• _Exercise objective_: Return, word for word, every line that follows.

* * *

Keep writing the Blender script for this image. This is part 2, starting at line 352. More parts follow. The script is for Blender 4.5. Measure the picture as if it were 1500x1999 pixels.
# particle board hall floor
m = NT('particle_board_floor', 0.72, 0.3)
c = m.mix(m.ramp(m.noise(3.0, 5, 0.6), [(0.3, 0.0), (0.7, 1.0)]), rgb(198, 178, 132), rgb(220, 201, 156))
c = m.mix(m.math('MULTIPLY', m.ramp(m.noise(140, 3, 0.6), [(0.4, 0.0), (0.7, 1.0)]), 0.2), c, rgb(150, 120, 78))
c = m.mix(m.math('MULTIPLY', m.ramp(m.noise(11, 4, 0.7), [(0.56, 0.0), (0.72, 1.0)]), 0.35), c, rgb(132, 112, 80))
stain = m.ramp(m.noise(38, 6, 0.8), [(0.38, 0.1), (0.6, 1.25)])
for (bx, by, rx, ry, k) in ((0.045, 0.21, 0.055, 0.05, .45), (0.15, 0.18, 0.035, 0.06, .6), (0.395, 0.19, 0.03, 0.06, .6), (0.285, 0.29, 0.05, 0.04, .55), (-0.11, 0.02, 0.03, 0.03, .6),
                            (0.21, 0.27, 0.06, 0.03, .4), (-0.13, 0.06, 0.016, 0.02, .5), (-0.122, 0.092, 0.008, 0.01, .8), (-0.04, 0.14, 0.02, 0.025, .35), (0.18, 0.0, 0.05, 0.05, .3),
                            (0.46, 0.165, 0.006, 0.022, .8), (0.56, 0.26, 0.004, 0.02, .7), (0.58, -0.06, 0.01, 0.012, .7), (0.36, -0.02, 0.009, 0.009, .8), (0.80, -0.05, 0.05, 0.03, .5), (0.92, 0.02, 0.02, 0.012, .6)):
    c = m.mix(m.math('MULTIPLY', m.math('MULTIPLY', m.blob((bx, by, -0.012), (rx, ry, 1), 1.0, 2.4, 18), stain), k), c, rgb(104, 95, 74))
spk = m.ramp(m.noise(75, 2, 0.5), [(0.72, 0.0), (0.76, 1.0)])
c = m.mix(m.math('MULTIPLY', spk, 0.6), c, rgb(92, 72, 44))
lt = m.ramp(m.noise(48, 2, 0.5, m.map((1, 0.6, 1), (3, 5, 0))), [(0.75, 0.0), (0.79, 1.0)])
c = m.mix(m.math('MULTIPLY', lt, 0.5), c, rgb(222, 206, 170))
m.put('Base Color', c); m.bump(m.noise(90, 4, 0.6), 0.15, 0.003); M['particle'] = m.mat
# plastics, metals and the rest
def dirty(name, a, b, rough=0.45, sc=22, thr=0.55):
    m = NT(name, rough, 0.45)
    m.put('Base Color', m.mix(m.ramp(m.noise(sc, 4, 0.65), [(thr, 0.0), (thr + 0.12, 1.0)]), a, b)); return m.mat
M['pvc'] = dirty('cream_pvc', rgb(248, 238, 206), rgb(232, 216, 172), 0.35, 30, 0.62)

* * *

• _Exercise response_:
Keep writing the Blender script for this image. This is part 2, starting at line 352. More parts follow. The script is for Blender 4.5. Measure the picture as if it were 1500x1999 pixels.
# particle board hall floor
m = NT('particle_board_floor', 0.72, 0.3)
c = m.mix(m.ramp(m.noise(3.0, 5, 0.6), [(0.3, 0.0), (0.7, 1.0)]), rgb(198, 178, 132), rgb(220, 201, 156))
c = m.mix(m.math('MULTIPLY', m.ramp(m.noise(140, 3, 0.6), [(0.4, 0.0), (0.7, 1.0)]), 0.2), c, rgb(150, 120, 78))
c = m.mix(m.math('MULTIPLY', m.ramp(m.noise(11, 4, 0.7), [(0.56, 0.0), (0.72, 1.0)]), 0.35), c, rgb(132, 112, 80))
stain = m.ramp(m.noise(38, 6, 0.8), [(0.38, 0.1), (0.6, 1.25)])
for (bx, by, rx, ry, k) in ((0.045, 0.21, 0.055, 0.05, .45), (0.15, 0.18, 0.035, 0.06, .6), (0.395, 0.19, 0.03, 0.06, .6), (0.285, 0.29, 0.05, 0.04, .55), (-0.11, 0.02, 0.03, 0.03, .6),
                            (0.21, 0.27, 0.06, 0.03, .4), (-0.13, 0.06, 0.016, 0.02, .5), (-0.122, 0.092, 0.008, 0.01, .8), (-0.04, 0.14, 0.02, 0.025, .35), (0.18, 0.0, 0.05, 0.05, .3),
                            (0.46, 0.165, 0.006, 0.022, .8), (0.56, 0.26, 0.004, 0.02, .7), (0.58, -0.06, 0.01, 0.012, .7), (0.36, -0.02, 0.009, 0.009, .8), (0.80, -0.05, 0.05, 0.03, .5), (0.92, 0.02, 0.02, 0.012, .6)):
    c = m.mix(m.math('MULTIPLY', m.math('MULTIPLY', m.blob((bx, by, -0.012), (rx, ry, 1), 1.0, 2.4, 18), stain), k), c, rgb(104, 95, 74))
spk = m.ramp(m.noise(75, 2, 0.5), [(0.72, 0.0), (0.76, 1.0)])
c = m.mix(m.math('MULTIPLY', spk, 0.6), c, rgb(92, 72, 44))
lt = m.ramp(m.noise(48, 2, 0.5, m.map((1, 0.6, 1), (3, 5, 0))), [(0.75, 0.0), (0.79, 1.0)])
c = m.mix(m.math('MULTIPLY', lt, 0.5), c, rgb(222, 206, 170))
m.put('Base Color', c); m.bump(m.noise(90, 4, 0.6), 0.15, 0.003); M['particle'] = m.mat
# plastics, metals and the rest
def dirty(name, a, b, rough=0.45, sc=22, thr=0.55):
    m = NT(name, rough, 0.45)
    m.put('Base Color', m.mix(m.ramp(m.noise(sc, 4, 0.65), [(thr, 0.0), (thr + 0.12, 1.0)]), a, b)); return m.mat
M['pvc'] = dirty('cream_pvc', rgb(248, 238, 206), rgb(232, 216, 172), 0.35, 30, 0.62)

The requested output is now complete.